* START DATASET EXCERPT *

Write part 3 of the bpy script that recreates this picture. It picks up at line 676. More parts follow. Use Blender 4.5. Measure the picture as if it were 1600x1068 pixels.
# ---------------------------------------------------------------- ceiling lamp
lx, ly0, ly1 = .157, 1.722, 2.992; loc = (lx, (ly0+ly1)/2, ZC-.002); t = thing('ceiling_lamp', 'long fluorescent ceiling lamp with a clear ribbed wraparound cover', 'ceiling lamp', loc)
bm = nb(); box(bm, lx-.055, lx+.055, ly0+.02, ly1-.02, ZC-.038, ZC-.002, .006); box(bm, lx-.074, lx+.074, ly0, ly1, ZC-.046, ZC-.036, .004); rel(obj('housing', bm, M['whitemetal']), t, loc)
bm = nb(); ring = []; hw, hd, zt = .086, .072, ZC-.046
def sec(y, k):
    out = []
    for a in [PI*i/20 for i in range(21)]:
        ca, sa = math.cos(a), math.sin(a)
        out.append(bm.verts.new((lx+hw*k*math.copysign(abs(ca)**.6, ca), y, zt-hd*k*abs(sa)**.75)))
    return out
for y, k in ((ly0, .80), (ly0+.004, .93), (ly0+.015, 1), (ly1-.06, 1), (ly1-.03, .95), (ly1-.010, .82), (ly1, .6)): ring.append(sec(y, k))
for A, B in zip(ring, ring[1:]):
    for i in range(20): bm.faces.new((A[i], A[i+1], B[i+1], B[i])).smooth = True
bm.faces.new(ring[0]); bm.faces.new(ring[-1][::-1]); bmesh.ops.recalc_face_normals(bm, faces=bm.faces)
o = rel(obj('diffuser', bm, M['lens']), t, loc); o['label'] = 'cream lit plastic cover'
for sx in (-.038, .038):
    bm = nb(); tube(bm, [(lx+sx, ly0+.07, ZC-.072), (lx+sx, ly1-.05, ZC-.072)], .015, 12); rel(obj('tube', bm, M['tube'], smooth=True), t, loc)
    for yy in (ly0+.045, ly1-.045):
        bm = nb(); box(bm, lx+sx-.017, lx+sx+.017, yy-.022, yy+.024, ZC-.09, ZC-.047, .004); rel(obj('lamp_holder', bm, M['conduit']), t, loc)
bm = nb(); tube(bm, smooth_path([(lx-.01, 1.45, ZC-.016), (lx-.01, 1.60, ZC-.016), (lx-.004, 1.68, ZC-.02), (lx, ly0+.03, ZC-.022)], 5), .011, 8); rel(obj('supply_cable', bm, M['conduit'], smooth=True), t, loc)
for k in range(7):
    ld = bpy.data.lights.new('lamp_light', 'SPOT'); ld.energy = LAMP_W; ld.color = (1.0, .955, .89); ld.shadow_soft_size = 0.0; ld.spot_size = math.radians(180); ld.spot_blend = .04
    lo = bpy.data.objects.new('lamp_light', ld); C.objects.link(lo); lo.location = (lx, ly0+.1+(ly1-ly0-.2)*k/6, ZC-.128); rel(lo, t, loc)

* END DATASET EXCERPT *

▸ STATED TASK:
Reproduce the material exactly, with every line intact.

▸ SOLVED EXERCISE:
Write part 3 of the bpy script that recreates this picture. It picks up at line 676. More parts follow. Use Blender 4.5. Measure the picture as if it were 1600x1068 pixels.
# ---------------------------------------------------------------- ceiling lamp
lx, ly0, ly1 = .157, 1.722, 2.992; loc = (lx, (ly0+ly1)/2, ZC-.002); t = thing('ceiling_lamp', 'long fluorescent ceiling lamp with a clear ribbed wraparound cover', 'ceiling lamp', loc)
bm = nb(); box(bm, lx-.055, lx+.055, ly0+.02, ly1-.02, ZC-.038, ZC-.002, .006); box(bm, lx-.074, lx+.074, ly0, ly1, ZC-.046, ZC-.036, .004); rel(obj('housing', bm, M['whitemetal']), t, loc)
bm = nb(); ring = []; hw, hd, zt = .086, .072, ZC-.046
def sec(y, k):
    out = []
    for a in [PI*i/20 for i in range(21)]:
        ca, sa = math.cos(a), math.sin(a)
        out.append(bm.verts.new((lx+hw*k*math.copysign(abs(ca)**.6, ca), y, zt-hd*k*abs(sa)**.75)))
    return out
for y, k in ((ly0, .80), (ly0+.004, .93), (ly0+.015, 1), (ly1-.06, 1), (ly1-.03, .95), (ly1-.010, .82), (ly1, .6)): ring.append(sec(y, k))
for A, B in zip(ring, ring[1:]):
    for i in range(20): bm.faces.new((A[i], A[i+1], B[i+1], B[i])).smooth = True
bm.faces.new(ring[0]); bm.faces.new(ring[-1][::-1]); bmesh.ops.recalc_face_normals(bm, faces=bm.faces)
o = rel(obj('diffuser', bm, M['lens']), t, loc); o['label'] = 'cream lit plastic cover'
for sx in (-.038, .038):
    bm = nb(); tube(bm, [(lx+sx, ly0+.07, ZC-.072), (lx+sx, ly1-.05, ZC-.072)], .015, 12); rel(obj('tube', bm, M['tube'], smooth=True), t, loc)
    for yy in (ly0+.045, ly1-.045):
        bm = nb(); box(bm, lx+sx-.017, lx+sx+.017, yy-.022, yy+.024, ZC-.09, ZC-.047, .004); rel(obj('lamp_holder', bm, M['conduit']), t, loc)
bm = nb(); tube(bm, smooth_path([(lx-.01, 1.45, ZC-.016), (lx-.01, 1.60, ZC-.016), (lx-.004, 1.68, ZC-.02), (lx, ly0+.03, ZC-.022)], 5), .011, 8); rel(obj('supply_cable', bm, M['conduit'], smooth=True), t, loc)
for k in range(7):
    ld = bpy.data.lights.new('lamp_light', 'SPOT'); ld.energy = LAMP_W; ld.color = (1.0, .955, .89); ld.shadow_soft_size = 0.0; ld.spot_size = math.radians(180); ld.spot_blend = .04
    lo = bpy.data.objects.new('lamp_light', ld); C.objects.link(lo); lo.location = (lx, ly0+.1+(ly1-ly0-.2)*k/6, ZC-.128); rel(lo, t, loc)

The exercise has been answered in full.